Scene script records
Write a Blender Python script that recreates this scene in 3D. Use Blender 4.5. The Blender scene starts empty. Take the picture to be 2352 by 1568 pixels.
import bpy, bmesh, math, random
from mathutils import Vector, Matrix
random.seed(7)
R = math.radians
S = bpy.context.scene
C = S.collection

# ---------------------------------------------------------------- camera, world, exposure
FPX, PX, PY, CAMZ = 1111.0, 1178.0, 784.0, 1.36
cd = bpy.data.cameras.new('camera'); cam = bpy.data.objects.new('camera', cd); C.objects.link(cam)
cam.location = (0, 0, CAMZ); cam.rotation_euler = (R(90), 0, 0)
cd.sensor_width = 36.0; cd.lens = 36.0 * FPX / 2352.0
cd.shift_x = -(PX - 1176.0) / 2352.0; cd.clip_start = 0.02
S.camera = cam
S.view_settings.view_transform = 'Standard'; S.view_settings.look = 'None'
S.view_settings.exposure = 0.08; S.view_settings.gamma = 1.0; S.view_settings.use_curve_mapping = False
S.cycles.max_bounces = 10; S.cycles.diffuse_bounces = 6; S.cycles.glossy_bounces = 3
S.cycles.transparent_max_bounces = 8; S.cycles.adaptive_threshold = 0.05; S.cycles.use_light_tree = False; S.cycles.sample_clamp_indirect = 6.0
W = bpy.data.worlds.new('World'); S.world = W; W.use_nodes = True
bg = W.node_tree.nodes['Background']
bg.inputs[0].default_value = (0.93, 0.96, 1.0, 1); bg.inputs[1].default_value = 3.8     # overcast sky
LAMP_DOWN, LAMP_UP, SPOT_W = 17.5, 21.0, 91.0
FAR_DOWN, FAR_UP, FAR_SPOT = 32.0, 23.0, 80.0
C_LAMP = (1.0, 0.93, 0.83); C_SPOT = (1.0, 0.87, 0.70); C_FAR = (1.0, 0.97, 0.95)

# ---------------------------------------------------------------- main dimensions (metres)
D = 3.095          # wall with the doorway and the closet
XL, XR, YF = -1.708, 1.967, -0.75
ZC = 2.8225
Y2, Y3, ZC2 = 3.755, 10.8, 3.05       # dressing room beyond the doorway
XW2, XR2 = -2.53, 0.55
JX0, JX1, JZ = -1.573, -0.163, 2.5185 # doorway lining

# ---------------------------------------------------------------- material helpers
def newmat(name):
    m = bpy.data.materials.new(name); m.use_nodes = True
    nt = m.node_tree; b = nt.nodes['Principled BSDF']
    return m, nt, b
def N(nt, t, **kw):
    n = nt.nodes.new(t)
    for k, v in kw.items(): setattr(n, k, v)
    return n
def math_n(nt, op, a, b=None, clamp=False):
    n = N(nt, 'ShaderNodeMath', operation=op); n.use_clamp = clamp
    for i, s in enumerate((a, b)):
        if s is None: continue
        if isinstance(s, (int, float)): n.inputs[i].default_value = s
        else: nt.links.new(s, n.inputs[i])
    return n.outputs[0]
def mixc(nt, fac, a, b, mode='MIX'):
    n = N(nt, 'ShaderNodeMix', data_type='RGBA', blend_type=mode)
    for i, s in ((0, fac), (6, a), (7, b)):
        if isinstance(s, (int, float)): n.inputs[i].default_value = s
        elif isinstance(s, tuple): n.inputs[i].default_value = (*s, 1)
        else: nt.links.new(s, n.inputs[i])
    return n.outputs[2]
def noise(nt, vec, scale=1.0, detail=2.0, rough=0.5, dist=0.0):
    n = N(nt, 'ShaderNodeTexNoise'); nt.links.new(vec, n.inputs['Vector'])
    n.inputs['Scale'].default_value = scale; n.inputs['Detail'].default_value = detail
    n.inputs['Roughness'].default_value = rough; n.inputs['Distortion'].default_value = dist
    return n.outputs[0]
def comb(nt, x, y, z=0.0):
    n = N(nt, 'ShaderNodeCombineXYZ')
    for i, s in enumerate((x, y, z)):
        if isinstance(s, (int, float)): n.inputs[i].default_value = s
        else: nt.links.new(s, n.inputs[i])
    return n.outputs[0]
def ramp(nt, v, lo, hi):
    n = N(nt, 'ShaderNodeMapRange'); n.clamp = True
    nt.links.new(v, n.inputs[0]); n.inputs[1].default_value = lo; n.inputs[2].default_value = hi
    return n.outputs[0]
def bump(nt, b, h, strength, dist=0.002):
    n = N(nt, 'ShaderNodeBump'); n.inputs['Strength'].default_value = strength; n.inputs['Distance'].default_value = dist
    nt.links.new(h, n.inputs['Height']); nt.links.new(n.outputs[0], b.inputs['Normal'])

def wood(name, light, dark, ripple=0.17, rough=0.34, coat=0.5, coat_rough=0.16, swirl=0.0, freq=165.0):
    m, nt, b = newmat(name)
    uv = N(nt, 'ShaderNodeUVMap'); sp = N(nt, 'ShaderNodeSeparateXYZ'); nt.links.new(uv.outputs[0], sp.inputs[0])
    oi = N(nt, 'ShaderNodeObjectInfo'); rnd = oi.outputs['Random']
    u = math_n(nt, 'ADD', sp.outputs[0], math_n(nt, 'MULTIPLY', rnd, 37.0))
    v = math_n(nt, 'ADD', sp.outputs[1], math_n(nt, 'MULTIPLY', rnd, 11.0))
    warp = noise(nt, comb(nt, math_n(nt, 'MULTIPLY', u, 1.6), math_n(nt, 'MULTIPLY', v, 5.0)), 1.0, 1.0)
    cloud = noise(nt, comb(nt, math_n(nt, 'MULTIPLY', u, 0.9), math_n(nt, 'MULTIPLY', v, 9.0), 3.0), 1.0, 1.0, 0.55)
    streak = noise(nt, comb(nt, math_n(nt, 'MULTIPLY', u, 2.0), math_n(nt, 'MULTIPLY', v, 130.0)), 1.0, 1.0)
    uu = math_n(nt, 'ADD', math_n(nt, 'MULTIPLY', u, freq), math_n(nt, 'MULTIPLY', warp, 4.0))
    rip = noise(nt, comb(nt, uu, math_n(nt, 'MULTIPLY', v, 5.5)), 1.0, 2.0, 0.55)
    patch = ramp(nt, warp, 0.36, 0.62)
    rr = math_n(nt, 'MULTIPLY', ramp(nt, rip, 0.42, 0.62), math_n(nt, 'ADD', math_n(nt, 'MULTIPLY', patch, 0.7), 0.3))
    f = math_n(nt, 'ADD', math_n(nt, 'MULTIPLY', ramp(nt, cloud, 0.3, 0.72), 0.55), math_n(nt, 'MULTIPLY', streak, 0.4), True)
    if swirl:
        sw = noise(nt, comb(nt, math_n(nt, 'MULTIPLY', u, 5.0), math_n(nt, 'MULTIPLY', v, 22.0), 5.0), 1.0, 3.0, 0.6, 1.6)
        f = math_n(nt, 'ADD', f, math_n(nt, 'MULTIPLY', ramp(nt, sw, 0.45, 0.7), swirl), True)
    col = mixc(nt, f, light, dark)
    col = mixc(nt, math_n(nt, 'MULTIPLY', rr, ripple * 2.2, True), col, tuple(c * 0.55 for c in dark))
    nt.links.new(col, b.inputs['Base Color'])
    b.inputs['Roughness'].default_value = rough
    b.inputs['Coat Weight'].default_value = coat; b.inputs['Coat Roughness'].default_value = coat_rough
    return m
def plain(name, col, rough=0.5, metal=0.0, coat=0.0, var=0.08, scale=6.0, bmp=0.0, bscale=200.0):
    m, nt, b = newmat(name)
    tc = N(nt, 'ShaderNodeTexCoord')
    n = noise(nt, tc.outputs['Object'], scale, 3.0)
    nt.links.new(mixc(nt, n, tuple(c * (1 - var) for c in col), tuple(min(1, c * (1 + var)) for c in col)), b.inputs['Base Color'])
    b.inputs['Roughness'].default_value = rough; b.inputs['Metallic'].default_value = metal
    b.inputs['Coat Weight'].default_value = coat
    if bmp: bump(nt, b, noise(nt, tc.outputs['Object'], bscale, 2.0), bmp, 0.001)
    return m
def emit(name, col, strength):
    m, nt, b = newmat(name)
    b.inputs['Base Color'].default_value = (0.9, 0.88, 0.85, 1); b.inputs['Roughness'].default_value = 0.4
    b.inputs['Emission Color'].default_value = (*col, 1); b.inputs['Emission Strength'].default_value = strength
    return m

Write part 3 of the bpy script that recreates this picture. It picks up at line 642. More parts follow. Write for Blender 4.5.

▸ **What to do**: Verbatim output is expected for the lines from the start of the data to the line in which "C = S.collection" appears, both included.

▸ **Solution**:
Write a Blender Python script that recreates this scene in 3D. Use Blender 4.5. The Blender scene starts empty. Take the picture to be 2352 by 1568 pixels.
import bpy, bmesh, math, random
from mathutils import Vector, Matrix
random.seed(7)
R = math.radians
S = bpy.context.scene
C = S.collection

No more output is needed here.